Osaka Missionary Works as Spokesman for Buraku Liberation


By Brian Covert
Staff Writer

DAITO, Osaka — One of Robert Stieber’s earliest lessons in fighting Japan’s “invisible discrimination” came on his first day on the job at the Kyodan Buraku Liberation Center here seven years ago.

It was on that day, he remembers, when he told the center’s director that given the centuries-long, deeply rooted prejudices within Japan against people of
buraku social caste background, it seemed the problem would never disappear.

“We don’t say that,” the director corrected him. “It’s going to take a long time, but if you say it’s never going to disappear, then you’re giving up before you’ve started.”

It was a message that the 47-year-old Stieber has taken to heart in his role as “cooperating pastor” at the Kyodan Buraku Liberation Center, part of his ministry with Japan’s United Church of Christ.

As one of the few foreign residents in Japan, either in or outside the religious community who is devoted full-time to the cause of uplifting buraku in both the physical and spiritual senses, Stieber may well be in a position to understand more about this “taboo” social issue than the average Japanese citizen.

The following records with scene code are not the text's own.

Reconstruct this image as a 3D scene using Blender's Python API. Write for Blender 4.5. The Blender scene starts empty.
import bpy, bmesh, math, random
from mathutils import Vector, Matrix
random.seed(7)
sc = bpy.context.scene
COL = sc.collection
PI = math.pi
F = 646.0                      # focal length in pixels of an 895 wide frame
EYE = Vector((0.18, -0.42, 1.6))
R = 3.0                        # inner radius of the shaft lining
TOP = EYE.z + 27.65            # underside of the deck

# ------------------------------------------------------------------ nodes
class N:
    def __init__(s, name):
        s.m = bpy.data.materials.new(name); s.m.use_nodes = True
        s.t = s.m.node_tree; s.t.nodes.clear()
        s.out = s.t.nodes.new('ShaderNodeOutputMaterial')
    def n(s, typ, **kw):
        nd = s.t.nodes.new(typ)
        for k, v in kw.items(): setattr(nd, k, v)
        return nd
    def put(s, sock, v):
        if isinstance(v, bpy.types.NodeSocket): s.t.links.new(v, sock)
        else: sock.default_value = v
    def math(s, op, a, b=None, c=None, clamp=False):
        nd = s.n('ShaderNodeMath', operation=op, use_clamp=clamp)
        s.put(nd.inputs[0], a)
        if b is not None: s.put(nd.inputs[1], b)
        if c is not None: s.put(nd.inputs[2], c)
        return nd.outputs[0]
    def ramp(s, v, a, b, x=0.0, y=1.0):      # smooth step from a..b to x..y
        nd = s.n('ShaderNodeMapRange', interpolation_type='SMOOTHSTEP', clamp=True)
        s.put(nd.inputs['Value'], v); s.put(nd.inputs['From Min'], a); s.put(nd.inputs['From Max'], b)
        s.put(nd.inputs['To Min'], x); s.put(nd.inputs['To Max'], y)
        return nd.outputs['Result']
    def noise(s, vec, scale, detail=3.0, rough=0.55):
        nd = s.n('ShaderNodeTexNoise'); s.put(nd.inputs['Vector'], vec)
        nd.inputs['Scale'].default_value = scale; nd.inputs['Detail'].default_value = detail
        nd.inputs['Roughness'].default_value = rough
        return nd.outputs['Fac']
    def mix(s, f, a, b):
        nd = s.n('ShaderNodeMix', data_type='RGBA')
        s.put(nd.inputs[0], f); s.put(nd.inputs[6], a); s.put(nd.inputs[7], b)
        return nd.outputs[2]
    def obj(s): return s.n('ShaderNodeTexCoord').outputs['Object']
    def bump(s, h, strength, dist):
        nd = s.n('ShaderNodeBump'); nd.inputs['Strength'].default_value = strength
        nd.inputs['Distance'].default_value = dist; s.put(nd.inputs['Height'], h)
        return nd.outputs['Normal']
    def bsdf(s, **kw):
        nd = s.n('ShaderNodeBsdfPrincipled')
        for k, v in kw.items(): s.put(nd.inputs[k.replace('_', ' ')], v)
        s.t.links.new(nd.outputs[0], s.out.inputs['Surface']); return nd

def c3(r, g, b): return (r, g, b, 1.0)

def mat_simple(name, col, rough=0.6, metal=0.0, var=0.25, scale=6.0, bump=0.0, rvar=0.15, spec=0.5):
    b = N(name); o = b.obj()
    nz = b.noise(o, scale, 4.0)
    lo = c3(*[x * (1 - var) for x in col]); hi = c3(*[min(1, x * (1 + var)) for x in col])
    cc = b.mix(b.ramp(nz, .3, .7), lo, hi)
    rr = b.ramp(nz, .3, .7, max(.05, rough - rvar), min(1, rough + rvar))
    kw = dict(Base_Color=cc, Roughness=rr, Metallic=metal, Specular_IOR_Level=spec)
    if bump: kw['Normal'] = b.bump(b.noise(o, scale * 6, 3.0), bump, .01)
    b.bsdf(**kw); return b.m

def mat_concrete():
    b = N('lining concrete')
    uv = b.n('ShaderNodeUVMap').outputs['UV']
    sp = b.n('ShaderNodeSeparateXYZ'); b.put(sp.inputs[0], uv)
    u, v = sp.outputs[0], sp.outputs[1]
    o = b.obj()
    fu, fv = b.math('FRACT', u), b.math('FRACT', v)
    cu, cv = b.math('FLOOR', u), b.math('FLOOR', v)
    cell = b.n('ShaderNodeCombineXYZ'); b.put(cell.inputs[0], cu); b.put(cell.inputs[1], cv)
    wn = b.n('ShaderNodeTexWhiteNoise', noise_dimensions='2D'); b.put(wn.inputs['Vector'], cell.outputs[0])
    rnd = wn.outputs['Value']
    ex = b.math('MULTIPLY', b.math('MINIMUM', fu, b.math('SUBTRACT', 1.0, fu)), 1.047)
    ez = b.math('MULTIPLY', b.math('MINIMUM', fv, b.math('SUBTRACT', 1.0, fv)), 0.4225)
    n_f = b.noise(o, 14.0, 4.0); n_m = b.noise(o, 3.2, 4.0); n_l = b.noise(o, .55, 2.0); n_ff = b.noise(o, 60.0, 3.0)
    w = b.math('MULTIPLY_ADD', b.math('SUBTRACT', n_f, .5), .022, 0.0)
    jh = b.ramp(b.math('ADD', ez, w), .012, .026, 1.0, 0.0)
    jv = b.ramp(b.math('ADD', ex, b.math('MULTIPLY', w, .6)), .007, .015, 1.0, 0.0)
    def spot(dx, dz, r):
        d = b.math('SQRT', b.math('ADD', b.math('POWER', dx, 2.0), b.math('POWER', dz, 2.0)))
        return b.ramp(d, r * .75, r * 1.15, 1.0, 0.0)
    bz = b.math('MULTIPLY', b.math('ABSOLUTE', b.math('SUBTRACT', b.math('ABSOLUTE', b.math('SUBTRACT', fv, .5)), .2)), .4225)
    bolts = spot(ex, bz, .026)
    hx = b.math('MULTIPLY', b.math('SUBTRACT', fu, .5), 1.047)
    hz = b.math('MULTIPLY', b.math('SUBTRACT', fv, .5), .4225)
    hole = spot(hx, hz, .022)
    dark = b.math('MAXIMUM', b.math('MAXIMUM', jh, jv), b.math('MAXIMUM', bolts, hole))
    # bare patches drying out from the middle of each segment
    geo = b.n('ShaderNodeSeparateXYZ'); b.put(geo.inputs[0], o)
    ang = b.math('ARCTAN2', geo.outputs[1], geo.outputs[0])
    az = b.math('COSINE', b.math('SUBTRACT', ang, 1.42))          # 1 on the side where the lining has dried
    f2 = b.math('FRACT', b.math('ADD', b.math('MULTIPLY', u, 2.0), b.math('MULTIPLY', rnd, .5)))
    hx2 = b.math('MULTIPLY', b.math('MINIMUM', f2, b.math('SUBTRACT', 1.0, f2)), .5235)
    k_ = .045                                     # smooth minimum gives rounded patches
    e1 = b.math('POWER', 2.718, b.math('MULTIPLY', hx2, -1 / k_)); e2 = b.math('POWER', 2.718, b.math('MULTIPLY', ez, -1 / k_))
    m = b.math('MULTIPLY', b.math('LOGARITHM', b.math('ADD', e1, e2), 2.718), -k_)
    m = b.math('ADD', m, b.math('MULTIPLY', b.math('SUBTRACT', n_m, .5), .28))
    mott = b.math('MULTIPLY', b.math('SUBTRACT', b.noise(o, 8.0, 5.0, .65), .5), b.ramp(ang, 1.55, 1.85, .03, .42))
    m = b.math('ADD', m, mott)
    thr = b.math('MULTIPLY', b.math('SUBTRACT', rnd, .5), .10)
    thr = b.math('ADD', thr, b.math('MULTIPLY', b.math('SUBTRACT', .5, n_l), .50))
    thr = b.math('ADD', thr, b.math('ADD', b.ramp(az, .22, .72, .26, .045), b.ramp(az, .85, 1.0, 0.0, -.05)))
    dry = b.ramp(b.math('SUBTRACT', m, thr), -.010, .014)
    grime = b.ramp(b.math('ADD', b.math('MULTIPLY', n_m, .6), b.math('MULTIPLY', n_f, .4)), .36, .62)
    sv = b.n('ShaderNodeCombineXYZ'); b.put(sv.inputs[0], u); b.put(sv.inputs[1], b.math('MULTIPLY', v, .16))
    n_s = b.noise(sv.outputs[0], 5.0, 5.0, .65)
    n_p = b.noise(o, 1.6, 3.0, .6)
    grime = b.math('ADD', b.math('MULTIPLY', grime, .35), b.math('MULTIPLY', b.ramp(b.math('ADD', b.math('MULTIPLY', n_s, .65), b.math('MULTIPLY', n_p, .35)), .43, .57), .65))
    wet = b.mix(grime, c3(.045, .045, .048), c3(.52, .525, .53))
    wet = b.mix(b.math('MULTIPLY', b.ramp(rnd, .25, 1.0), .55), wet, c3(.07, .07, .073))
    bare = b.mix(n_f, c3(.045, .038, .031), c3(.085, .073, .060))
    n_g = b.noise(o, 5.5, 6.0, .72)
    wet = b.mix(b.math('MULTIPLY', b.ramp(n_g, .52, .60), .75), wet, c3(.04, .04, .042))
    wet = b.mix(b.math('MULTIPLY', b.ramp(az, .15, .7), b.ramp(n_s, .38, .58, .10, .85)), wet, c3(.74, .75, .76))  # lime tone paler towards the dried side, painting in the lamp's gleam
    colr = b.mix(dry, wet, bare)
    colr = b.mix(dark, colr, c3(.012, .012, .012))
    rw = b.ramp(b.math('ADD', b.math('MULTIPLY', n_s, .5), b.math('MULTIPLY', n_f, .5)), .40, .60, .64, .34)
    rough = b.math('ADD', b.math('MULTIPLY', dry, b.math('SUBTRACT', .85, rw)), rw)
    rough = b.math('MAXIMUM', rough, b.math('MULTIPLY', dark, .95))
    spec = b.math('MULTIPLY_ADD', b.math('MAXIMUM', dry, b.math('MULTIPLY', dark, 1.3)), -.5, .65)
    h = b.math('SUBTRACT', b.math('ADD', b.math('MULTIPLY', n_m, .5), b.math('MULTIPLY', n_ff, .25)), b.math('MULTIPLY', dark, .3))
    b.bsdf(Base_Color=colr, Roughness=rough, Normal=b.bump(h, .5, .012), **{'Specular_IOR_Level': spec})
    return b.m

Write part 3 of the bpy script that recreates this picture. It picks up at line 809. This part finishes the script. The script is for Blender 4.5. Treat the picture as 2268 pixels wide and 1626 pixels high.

“I think there is a developing tendency to see the buraku liberation movement not as unique as it used to be seen,” he says, “but more in terms of part of the broader human rights wave that is going around the world now.”

It is a wave that the American-born Stieber, after 24 years in Japan, finds himself inextricably caught up in.

As one of three staff members of the Kyodan Buraku Liberation Center here, a branch office of Japan’s largest Protestant denomination, Stieber’s primary duty, especially as it applies to his faith, is to confront such prejudicial attitudes toward people of the buraku — the group labeled for centuries as the “bottom” of the Japanese social hierarchy, comparable in some ways to India’s “untouchable” caste.

The
Buraku Liberation League estimates that 3 million people of buraku background and 6,000 “discriminated-against buraku districts” still exist throughout Japan today. The national government places the officially recognized figures much lower at 1.8 million people and 5,000 districts.

Regardless of their numbers, what that means in everyday terms is that people comprising Japan’s largest minority group, who are otherwise no different from other Japanese citizens, face both subtle and outright discrimination on all fronts, most noticeably where background checks are the norm such as in employment and marriage.

In his capacity as cooperating pastor, Stieber is also an important contact for communicating the buraku issue to the outside world. One vehicle for doing so is the English-language newsletter “Crowned with Thorns,” which Stieber, as editor, puts together almost single-handedly amidst all his other duties. About 800 copies of the newsletter go out domestically and overseas.

“It’s hard to balance that because it only comes out three times a year,” he says. “On the one hand you want to provide information for somebody who is picking it up for the first time. On the other hand, you can’t always write the same articles. So, trying to balance it between basic information and ongoing concerns is difficult.”

Stieber’s time and efforts go mainly into buraku-related matters, but it by no means stops there. He has been known to get involved in human rights activities of various kinds, whether it be joining anti-Emperor demonstrations, working on behalf of Japanese-born Korean residents, or attending court cases in support of day laborers from Osaka’s Kamagasaki district.

The church itself is not totally free from discrimination, and Stieber has to confront anti-buraku sentiment among Japanese people of otherwise strong religious faith within his denomination as well.

“One of the reasons that the center was founded were comments by one or two pastors,” Stieber recalls. “One was a marriage-related comment. Another was a comment in general that the ‘Buraku areas used to exist but they don’t exist anymore, and I know because I live near one.’ And the pastor was using very discriminatory terminology for the buraku area. He was saying it doesn’t exist, but at the same time he was admitting that it did.”

In his own religious and secular commitments, Stieber tries to put into practice the lesson he learned years ago when he started at the center — that the real victory in any human rights battle lies in freeing the mind.

“I think we need to be realistic that something that’s been developed and is as deeply rooted in Japanese society as buraku discrimination is not going to disappear in a month or a year or two years,” he says.

“You start the liberation process by asking yourself where you stand and what you’re doing — and then find ways to ask other people to do that.”